Visitors to the recent Security Show 2005 in Tokyo were shown a tiny mobile search-and-rescue robot that can deploy a camera pod to help look for victims trapped in rubble. Developed at the Tokyo Institute of Technology, the robot has a pair of wheels and a pneumatic cylinder that it can use to push itself off the ground to leap over obstacles.
At the opposite end of the size spectrum, Japanese company Tmsuk recently unveiled a five-tonne 3.5m-high tele-operated robot for clearing away rubble at disaster sites. The hydraulically powered T-52 Enryu is equipped with two arms ending in pincers that can grasp and remove obstacles to help rescuers reach people trapped under rubble.
But while such engineering developments are impressive, the real test for all this technology is how it is accepted by the emergency services. Geoff Williams, deputy firemaster of the Central Scotland Fire Brigade and president of crisis management body the International Emergency Technical Response institute (iETRi), believes that robots have a valuable role to play in rescue missions.
Williams has worked closely with Murphy’s CRASAR team and, having seen rescue robots in action, he knows what they can do. But crucially he has a broad view that many robotics experts lack. For him the really significant possibilities for search and rescue lie in linking robots with wider crisis-management systems.
He pointed to the development of a system at California’s Environmental Service Research Institute (ESRI) in which a building considered to be at risk could be equipped with sensors on all its supporting members.

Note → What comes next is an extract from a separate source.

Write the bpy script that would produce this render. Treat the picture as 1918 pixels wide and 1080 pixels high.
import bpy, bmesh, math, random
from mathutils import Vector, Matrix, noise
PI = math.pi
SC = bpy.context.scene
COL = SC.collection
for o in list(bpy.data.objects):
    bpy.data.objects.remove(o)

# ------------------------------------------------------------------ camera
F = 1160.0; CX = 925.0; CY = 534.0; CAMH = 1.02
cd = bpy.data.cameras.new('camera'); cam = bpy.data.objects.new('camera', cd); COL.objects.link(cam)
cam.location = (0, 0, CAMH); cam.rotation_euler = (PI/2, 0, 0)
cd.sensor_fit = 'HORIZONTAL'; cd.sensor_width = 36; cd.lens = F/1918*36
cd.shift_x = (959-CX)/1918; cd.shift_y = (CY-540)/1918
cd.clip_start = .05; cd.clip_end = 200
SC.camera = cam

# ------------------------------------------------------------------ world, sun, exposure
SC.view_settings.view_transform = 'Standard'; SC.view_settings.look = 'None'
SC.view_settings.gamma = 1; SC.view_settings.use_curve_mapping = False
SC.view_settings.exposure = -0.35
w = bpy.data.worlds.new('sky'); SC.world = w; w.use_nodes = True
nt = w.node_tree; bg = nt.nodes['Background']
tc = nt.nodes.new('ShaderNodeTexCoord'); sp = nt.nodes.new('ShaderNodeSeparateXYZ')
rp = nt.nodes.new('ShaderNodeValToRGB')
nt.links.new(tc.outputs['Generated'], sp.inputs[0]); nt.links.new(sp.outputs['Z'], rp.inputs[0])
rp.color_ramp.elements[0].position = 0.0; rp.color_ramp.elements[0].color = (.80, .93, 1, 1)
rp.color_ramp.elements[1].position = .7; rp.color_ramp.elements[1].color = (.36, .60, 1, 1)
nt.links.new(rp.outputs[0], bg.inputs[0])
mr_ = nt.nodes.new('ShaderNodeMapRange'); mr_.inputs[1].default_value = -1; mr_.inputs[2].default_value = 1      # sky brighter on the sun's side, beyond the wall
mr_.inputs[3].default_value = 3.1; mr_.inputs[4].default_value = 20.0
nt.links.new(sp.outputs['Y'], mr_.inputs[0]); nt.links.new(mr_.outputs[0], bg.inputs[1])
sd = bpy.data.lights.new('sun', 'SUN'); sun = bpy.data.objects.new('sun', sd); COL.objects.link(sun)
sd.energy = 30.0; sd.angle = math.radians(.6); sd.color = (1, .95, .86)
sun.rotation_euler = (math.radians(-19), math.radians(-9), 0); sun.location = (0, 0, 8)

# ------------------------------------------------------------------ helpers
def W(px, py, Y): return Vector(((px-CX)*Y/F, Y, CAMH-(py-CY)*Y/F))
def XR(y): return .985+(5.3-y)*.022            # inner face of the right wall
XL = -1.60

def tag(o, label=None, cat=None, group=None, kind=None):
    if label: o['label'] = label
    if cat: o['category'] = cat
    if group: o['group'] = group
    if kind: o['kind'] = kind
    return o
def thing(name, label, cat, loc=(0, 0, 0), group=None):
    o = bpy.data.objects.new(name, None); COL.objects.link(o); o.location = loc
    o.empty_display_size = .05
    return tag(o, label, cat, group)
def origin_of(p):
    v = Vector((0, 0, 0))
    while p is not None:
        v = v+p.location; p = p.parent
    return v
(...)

In the event of a disaster, the positions of these sensors after the building has fallen could be compared to their original positions and used to construct a clear picture of how the building has behaved during collapse. Williams said that in a busy structure such as an airport, this knowledge could then be combined with demographic data indicating where people were likely to be at the time of the attack, to build up a picture of where they might be in the rubble. Rescue robots could then be linked into the system and guided precisely to these locations.
Williams is looking to start up an international reconnaissance group with CRASAR that would begin exploring the effectiveness of such systems in real disasters.
‘Robots are a great tool to have in your arsenal,’ said Williams, but he ruled out the likelihood of them rendering the human emergency services obsolete.
This, he said, is partly because the environment in which they work is so unpredictable but also because the human touch and the voice of a rescuer are so often key to saving someone’s life.
‘Having said that, I’m sure that in 1,000 years there’ll be something so technologically advanced and friendly that you’ll want to take it out for a drink,’ he joked.